Pickups hauling boat trailers and flatbed trucks laden with crab traps exited vulnerable, low-lying areas of southeast Louisiana on Friday as Tropical Storm Karen headed toward the northern Gulf Coast, a late-arriving worry in what had been a slow hurricane season in the U.S.
On Friday, Alabama joined Louisiana, Mississippi and Florida in declaring a state of emergency as officials and residents prepared for Karen, which was expected to close in on the central Gulf Coast today as a weak hurricane or tropical storm. Late Friday, the National Hurricane Center in Miami reported that Karen was losing strength, with maximum sustained winds that had dropped to 45 mph. Karen was about 205 miles south-southwest of the mouth of the Mississippi River and was on the move again, heading north-northwest at 7 mph.
The Federal Emergency Management Agency and Interior Department recalled workers, furloughed because of the government shut down, to deal with the storm and help state and local agencies.
Karen would be the second named storm of a quiet hurricane season to make landfall in the U.S. — the first since Tropical Storm Andrea hit Florida in June. Along with strong winds, the storm was forecast to produce rainfall of 3 to 6 inches through Sunday night. Isolated rain totals of up to 10 inches were possible.
Forecast tracks showed the storm possibly crossing the southeast Louisiana coast before veering eastward toward south Alabama and the Florida Panhandle. But forecasters cautioned that the track was uncertain.
“We are confident on a northeastward turn. Just not exactly sure where or when that turn will occur,” Rick Knabb, director of the National Hurricane Center in Miami, said earlier Friday.
Conditions were not ripe for the storm’s strengthening. A hurricane watch was dropped Friday afternoon. A tropical storm watch covered the New Orleans area as well as the area from east of the mouth of the Pearl River to Indian Pass, Fla. A tropical storm warning was in effect from Morgan City, La., to the mouth of the Pearl.
A westward tick in the earlier forecast tracks prompted officials in Plaquemines Parish, La., an area inundated last year by slow-moving Hurricane Isaac in 2012, to order mandatory evacuations, mostly on the east bank of the Mississippi River.
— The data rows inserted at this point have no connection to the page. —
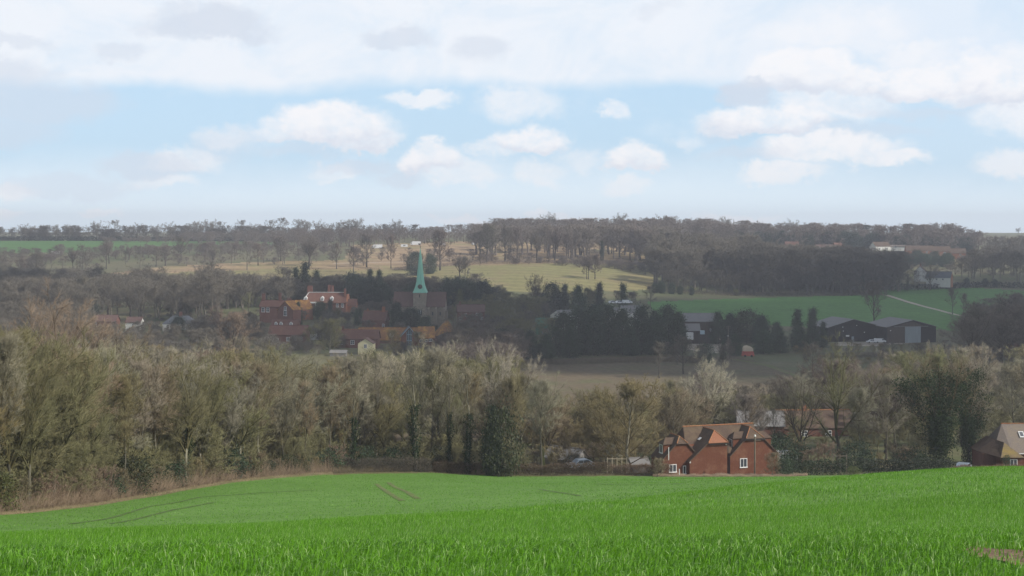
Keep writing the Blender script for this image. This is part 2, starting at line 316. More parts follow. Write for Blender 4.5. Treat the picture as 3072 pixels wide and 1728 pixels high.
FM = {
 'wheat_field': field_mat('wheat', (0.105, 0.205, 0.038), (0.125, 0.235, 0.05), (0.09, 0.185, 0.032), 0.03, 0.15, 0.6, (0.3, 1, 5.0), 0.05, 2.0),
 'dry_verge': field_mat('dry_verge', (0.15, 0.135, 0.07), (0.12, 0.13, 0.05), (0.085, 0.13, 0.03), 0.1, 0.5),
 'wood_floor': field_mat('wood_floor', (0.13, 0.10, 0.065), (0.10, 0.10, 0.05), (0.08, 0.065, 0.045), 0.05, 0.4),
 'ploughed_field': field_mat('ploughed', (0.13, 0.10, 0.062), (0.115, 0.097, 0.057), (0.105, 0.11, 0.048), 0.012, 0.06, 0.5, (1, 0.25, 1.2), 0.035, 0.6),
 'farm_yard': field_mat('yard', (0.36, 0.31, 0.24), (0.28, 0.24, 0.19), (0.2, 0.18, 0.13), 0.05, 0.3),
 'crop_field': field_mat('crop', (0.075, 0.175, 0.04), (0.085, 0.195, 0.045), (0.065, 0.155, 0.035), 0.01, 0.05, 0.2, (0.5, 1, 0.5), 0.04, 0.5),
 'tan_field': field_mat('stubble', (0.225, 0.19, 0.085), (0.195, 0.18, 0.075), (0.235, 0.175, 0.10), 0.008, 0.04, 0.3, (0.1, 1, 0.35), 0.10, 0.3),
 'parkland': field_mat('parkland', (0.30, 0.21, 0.125), (0.26, 0.19, 0.10), (0.17, 0.175, 0.07), 0.01, 0.03, 0.3, (0.05, 1, 0.2), 0.12, 0.3),
 'far_crop_field': field_mat('far_crop', (0.06, 0.135, 0.035), (0.075, 0.155, 0.04), (0.06, 0.125, 0.035), 0.004, 0.02, 0.2, (0, 1, 0.2), 0.05, 0.3),
 'ground': field_mat('rough_ground', (0.13, 0.12, 0.065), (0.10, 0.11, 0.05), (0.15, 0.12, 0.08), 0.012, 0.07, 0.4, None, 0, 0.8),
}
# ------------------------------------------------------------------ ground sheet, split by land use
us = np.concatenate([np.linspace(-3100, -60, 60)[:-1], np.linspace(-60, 3130, 560), np.linspace(3130, 6100, 60)[1:]])
tcol = (us-UH)/F
ys = np.concatenate([np.linspace(-70, 8, 34)[:-1], np.geomspace(8, 3500, 680)])
XX = tcol[None, :]*(np.maximum(ys, 0)[:, None]+40)*1.0; 
XX = np.where(ys[:, None] > 60, tcol[None, :]*ys[:, None], tcol[None, :]*(60+40*(1-np.clip(ys[:, None]/60, -1, 1))))
YY = np.repeat(ys[:, None], len(us), 1)
ZZ = H(XX, YY)
V = np.stack([XX, YY, ZZ], -1).reshape(-1, 3); nr, nc = XX.shape
i = np.arange(nr-1)[:, None]*nc+np.arange(nc-1)[None, :]
Q = np.stack([i, i+1, i+1+nc, i+nc], -1).reshape(-1, 4)
cx = V[Q].mean(1)[:, 0]; cy = V[Q].mean(1)[:, 1]; cu = UH+cx/np.maximum(cy, 20)*F; cv = VH-H(cx, cy)/np.maximum(cy, 1)*F
EU = [-3200, -400, 0, 300, 600, 900, 1100, 1300, 1800, 2020, 2300, 2480, 3072, 6200]
EY = [60, 92, 110, 131, 155, 182, 200, 212, 211, 207, 207, 211, 214, 218]
def edge(u): return np.interp(u, EU, EY)            # distance of the far edge of the wheat field
def inpoly(u, v, poly):
    c = np.zeros(u.shape, bool); n = len(poly)
    for a in range(n):
        x1, y1 = poly[a]; x2, y2 = poly[(a+1) % n]
        if y1 == y2: continue
        c ^= ((y1 > v) != (y2 > v)) & (u < (x2-x1)*(v-y1)/(y2-y1)+x1)
    return c
reg = np.zeros(len(Q), int); names = ['ground', 'wheat_field', 'dry_verge', 'wood_floor', 'ploughed_field', 'farm_yard', 'crop_field', 'tan_field', 'parkland', 'far_crop_field']
jit = 0.012*np.sin(cx*0.9)+0.02*np.sin(cx*0.23+2)+.012*np.sin(cx*2.3)*np.sin(cx*.31)
e = edge(cu)*(1+0.3*jit)
reg[cy < e] = 1
ver = np.interp(cu, [0, 800, 1000, 1900, 3072], [0.055, 0.03, 0.012, 0.012, 0.012])
reg[(cy >= e) & (cy < e*(1+ver))] = 2
reg[(cy >= e*(1+ver)) & (cy < 450) & (cu < 1560)] = 3
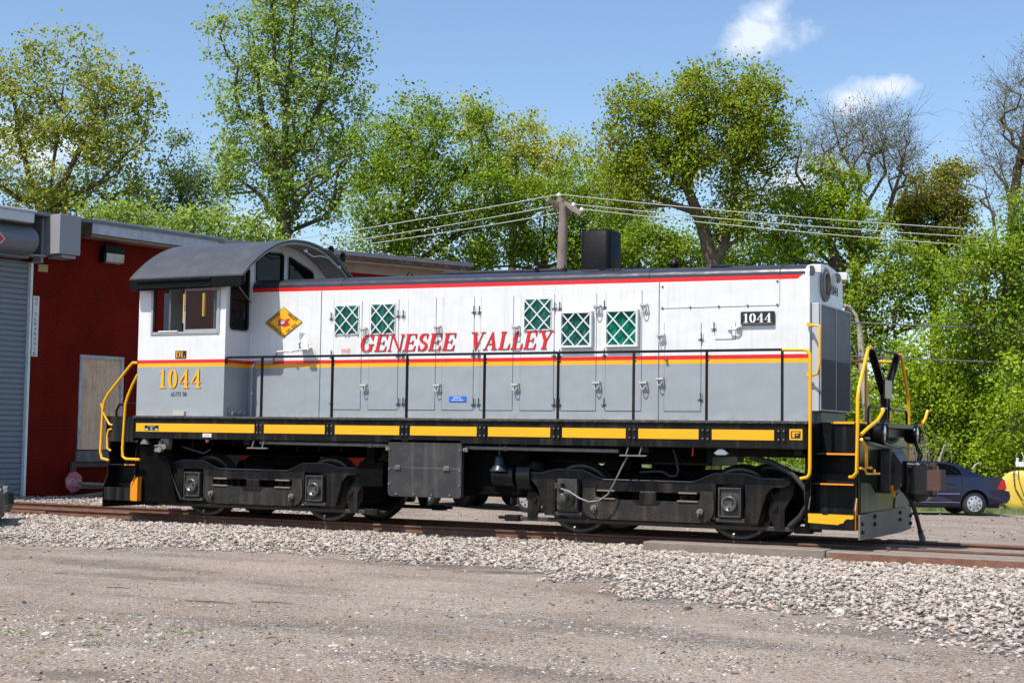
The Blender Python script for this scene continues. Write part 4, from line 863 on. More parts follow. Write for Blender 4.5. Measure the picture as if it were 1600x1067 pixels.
# --- hood front: radiator, headlight, class lights, number
FX = 10.30
rb = MB(); rb.box(FX+.001, FX+.115, -.79, .79, 1.80, 3.285); rbx = rb.build('radiator_box', mat('radiator_frame_paint', (.42, .44, .45), .4, var=.03), LOC, bevel=.008)
mb = MB(); gx = FX+.117; mb.box(gx-.001, gx+.004, -.775, .775, 1.815, 3.27); mb.build('radiator_screen', mat('screen_backing', (.07, .07, .075), .7), rbx)
mb = MB(); k = 0
for z in np.arange(1.83, 3.265, .022): mb.box(gx+.004, gx+.010, -.77, .77, z, z+.009); k += 1
for y in np.arange(-.765, .77, .028): mb.box(gx+.010, gx+.014, y, y+.008, 1.82, 3.265)
o = mb.build('radiator_mesh', 'grille', rbx, kind='stuff')
mb = MB(); mb.box(gx+.012, gx+.022, -.012, .012, 1.815, 3.27)
for (y0, y1, z0, z1) in ((-.785, -.765, 1.81, 3.275), (.765, .785, 1.81, 3.275), (-.765, .765, 3.255, 3.275), (-.765, .765, 1.81, 1.83)): mb.box(gx+.012, gx+.024, y0, y1, z0, z1)
mb.build('screen_trim', mat('screen_trim_paint', (.30, .31, .33), .4), rbx)
hc = (FX, 0.0, 3.60)
p = on('X', FX, 1288.5, 445); hc = (FX, float(p[1]), float(p[2]))
mb = MB(); mb.lathe(hc, [(.245, 0), (.245, .02), (.225, .035), (.205, .02), (.20, .03), (.18, .05), (.165, .05), (.16, .02)], 'X', 32, 0); hl = mb.build('headlight', 'dullsteel', LOC)
mb = MB(); mb.lathe(hc, [(.16, .02), (.15, -.03), (.10, -.08), (0, -.09)], 'X', 28, 0); mb.build('headlight_bowl', mat('bowl', (.35, .24, .16), .3, metal=.6, var=.4, scale=14), hl)
mb = MB(); mb.cyl((FX-.06, hc[1]-.0, hc[2]), .05, 0, .03, 'X', 14); mb.build('bulb', 'lens', hl)
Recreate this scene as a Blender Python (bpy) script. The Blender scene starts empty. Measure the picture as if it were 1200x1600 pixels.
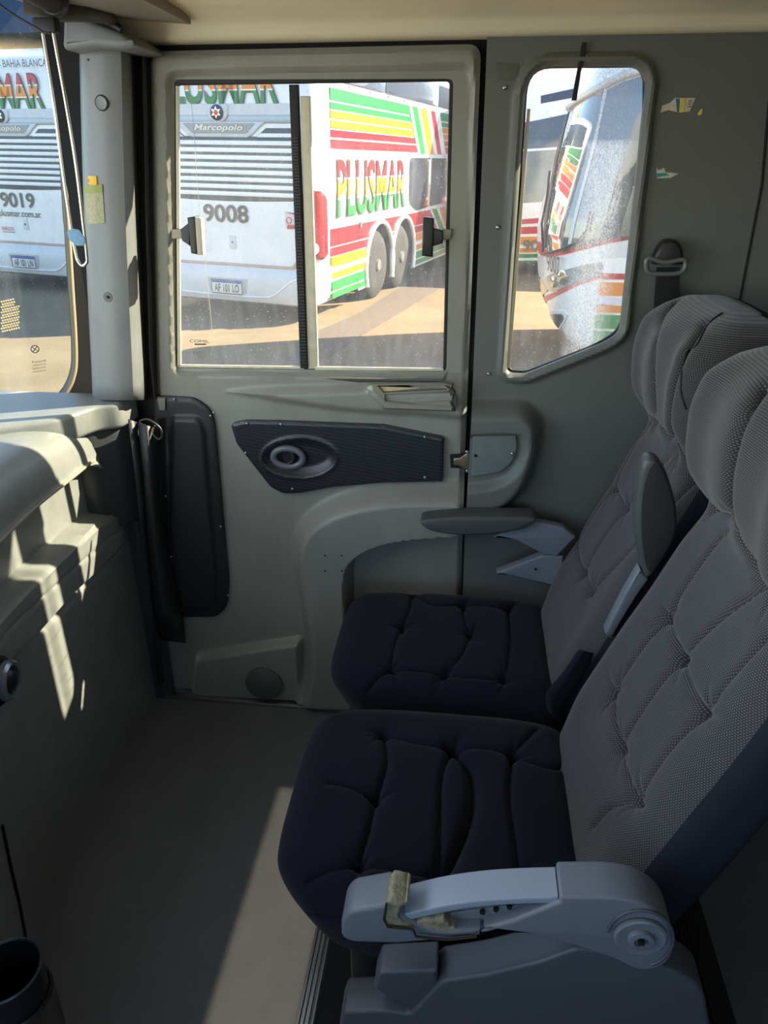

The parish, home to oil field service businesses and fishing marinas, juts out into the Gulf of Mexico from the state’s southeastern tip.
“The jog to the west has got us concerned that wind will be piling water on the east bank levees,” said Guy Laigast, head of emergency operations in the parish. Overtopping was not expected, but the evacuations were ordered as a precaution, he said.
Evacuations also were ordered on Grand Isle, a barrier island community where the only route out is a single flood-prone highway, and in coastal Lafourche Parish.
Traffic at the mouth of the Mississippi River was stopped Friday morning in advance of the storm, and passengers aboard two Carnival Cruise ships bound for weekend arrivals in New Orleans were told they may not arrive until Monday.
Along the Mississippi, Alabama and Florida coasts, officials urged caution. Workers moved lifeguard stands to higher ground in Alabama and Florida. But there were few signs of concern among visitors to Florida’s Pensacola Beach, where visitors frolicked in the surf beneath a pier and local surfer Stephen Benz took advantage of big waves.
“There is probably about 30 days a year that are really good and you really have to watch the weather, have the availability and be able to jump at a moment’s notice,” Benz said.
Surfers took advantage of the waves at Dauphin Island, Ala., as well. And, across Mobile Bay, pastor Chris Fowler said the surf at Orange Beach was unusually large but didn’t appear to be eroding the white sand.
“Right now I’m looking at some really gargantuan waves, probably six or 7 feet high,” Fowler said.
In Washington, White House spokesman Jay Carney said President Barack Obama was being updated about the storm.
“To support state and local partners, FEMA has recalled and deployed liaisons to emergency operations centers in Alabama, Florida, Louisiana and Mississippi,” Carney said. “Additionally, today FEMA is deploying three incident management assistant teams recalled from furlough to the potentially affected areas to assist with the coordination of planning and response operations.”